Programlarımız arasında sıralama yapamam, herkes kendine göre bir ilk on çıkarabilir. Ben tarih programlarımızı seviyorum, felsefeciler, edebiyatçılar, müzikçiler diye ayrılıyoruz. Ama söyleşi programlarımızın bize ayrı bir hava kattığını söyleyebilirim. Benzerleri başka hiçbir kanalda yok. 

Kanalda daha çok iç yapımlara mı yer veriliyor? Dış yapımlar ne oranda? Sinema filmleri dikkat çekiyor. Buğday ve Ahlat Ağacı’ndan sonra hangi tür filmleri yayınlamayı planlıyorsunuz?  

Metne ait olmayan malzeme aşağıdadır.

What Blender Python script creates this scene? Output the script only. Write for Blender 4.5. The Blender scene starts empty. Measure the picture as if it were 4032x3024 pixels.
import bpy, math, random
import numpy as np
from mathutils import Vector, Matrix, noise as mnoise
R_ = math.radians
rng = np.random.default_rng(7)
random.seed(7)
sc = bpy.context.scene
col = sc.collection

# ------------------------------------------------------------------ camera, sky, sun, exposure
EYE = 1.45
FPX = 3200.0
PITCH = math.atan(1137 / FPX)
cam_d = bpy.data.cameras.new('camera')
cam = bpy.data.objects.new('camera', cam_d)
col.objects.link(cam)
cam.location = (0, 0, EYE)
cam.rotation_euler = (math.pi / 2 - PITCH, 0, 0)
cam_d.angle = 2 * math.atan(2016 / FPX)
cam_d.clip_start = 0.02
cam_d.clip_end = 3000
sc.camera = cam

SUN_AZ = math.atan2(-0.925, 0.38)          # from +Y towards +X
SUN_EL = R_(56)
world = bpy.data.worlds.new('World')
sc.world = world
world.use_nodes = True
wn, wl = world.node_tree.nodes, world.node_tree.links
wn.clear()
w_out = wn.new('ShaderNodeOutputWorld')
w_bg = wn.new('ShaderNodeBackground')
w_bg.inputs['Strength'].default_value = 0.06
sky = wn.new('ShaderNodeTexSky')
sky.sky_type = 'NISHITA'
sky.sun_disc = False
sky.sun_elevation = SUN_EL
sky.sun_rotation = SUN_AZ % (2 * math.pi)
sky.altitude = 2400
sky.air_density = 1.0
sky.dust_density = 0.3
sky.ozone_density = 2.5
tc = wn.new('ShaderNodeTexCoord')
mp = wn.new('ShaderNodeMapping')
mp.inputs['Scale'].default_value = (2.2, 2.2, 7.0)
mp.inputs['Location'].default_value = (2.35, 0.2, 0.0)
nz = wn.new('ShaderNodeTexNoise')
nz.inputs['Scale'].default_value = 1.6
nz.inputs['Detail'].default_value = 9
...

Dakika bazında iç yapımlarımızın ağırlığı var. Alanlarında uzman arkadaşlar ve yetkin programcılarımız sayesinde nitelikli bir bilgi kaynağı olacağız. Film konusunda da izleyicilerimiz şanslı. Ana akımda pek göremeyecekleri filmlerimiz olacak. 

TV izleme alışkanlığının tamamen değiştiği bir dönemde bir kültür kanalını izlenilebilir kılmak için neler yaptınız?  

Bu kanal elbette bütün Türkiye’ye hitap ediyor ama hedef kitlemizin temelinde gençler var. Gençleri de hangi mecralarda yakalayacağımızı biliyoruz. Rahmetli Attila İlhan, “20. yüzyıl romancısı sinemayla yarıştığını bilmeli” demişti. 21. yüzyılın televizyoncuları da dijitalle koalisyon yapmak durumunda. Biz de bunu yapıyoruz. Bütün içeriğimizi internetten takip etmek mümkün. Dijital bir TRT2 kütüphanesi oluşuyor. Dijital ekibimizin tamamı genç ve raporlara göre şimdiden dijitalde ciddi bir takip söz konusu.